The International Court of Justice order that Israel must immediately stop the killing of civilians due to a plausible risk of breaches of the Genocide Convention made countries that continued to uncritically back Israel manifestly exposed to accusations of hypocrisy on international law.
Rather than altering course after the court’s order, the Israeli government pushed towards a ground assault on Rafah – the supposed “safe zone” on the border of Egypt where much of the civilian population of Gaza has been corralled.
The final compounding factor was that the government of Binyamin Netanyahu brushed off appeals from even its closest allies against the plan.
A change in tone became evident this weekend. The foreign minister of Germany Annalena Baerbock warned that the situation in Rafah was “already unbelievable” and that an assault by the Israeli army would be a “humanitarian catastrophe”, saying that the people of Gaza “cannot disappear into thin air”.

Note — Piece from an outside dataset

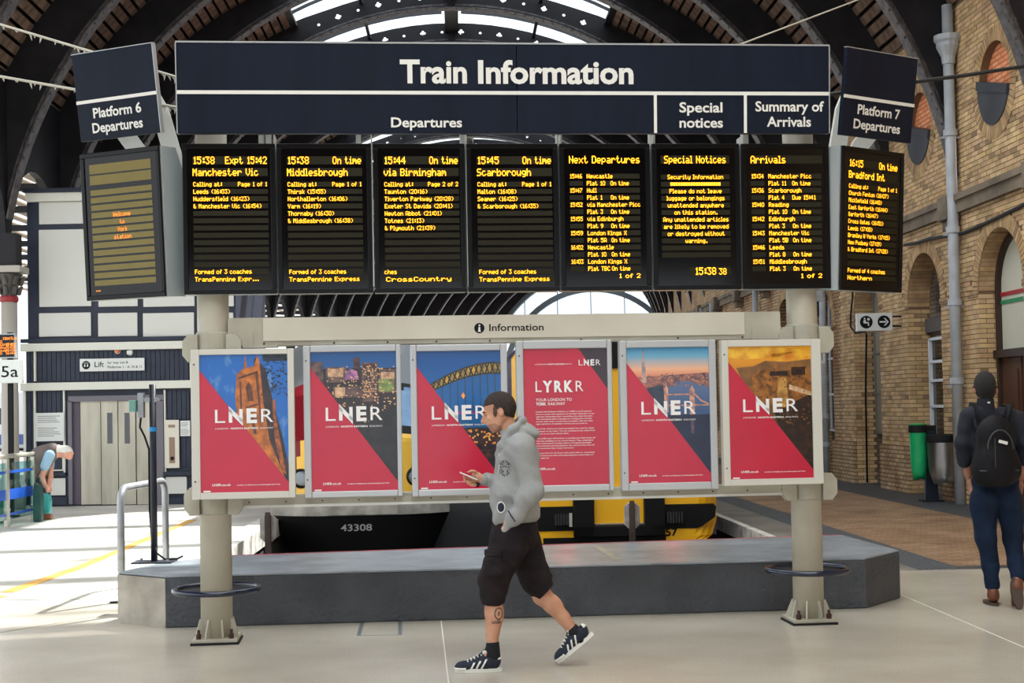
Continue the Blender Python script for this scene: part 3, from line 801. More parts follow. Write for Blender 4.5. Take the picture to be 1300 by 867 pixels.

This was a shift in rhetoric for a country that has steadfastly insisted on Israel’s right to defend itself since the October 7th attacks and openly opposed South Africa’s case at the ICJ.
Tánaiste Micheál Martin issued a statement to say the invasion “cannot be allowed to happen” and that all union member states now needed to call for a ceasefire with “no further equivocation”. It seemed to show an end to patience with the last holdouts in the union that had continued to veto such a call, despite a majority being in favour.
The fact that only two leaders signed the letter suggests that the idea of reviewing the trade agreement with Israel only has a minority of support.
There are countries that will likely block it too. Hungary and the Czech Republic have blocked the European Union from imposing sanctions on extremist Israeli settlers in the West Bank who have been violently driving out Palestinians, even as London and Washington went ahead.
Nevertheless, the fact that the idea is now openly on the table is a significant challenge to the union’s inertia that reflects a real shift – and may lead to changes elsewhere.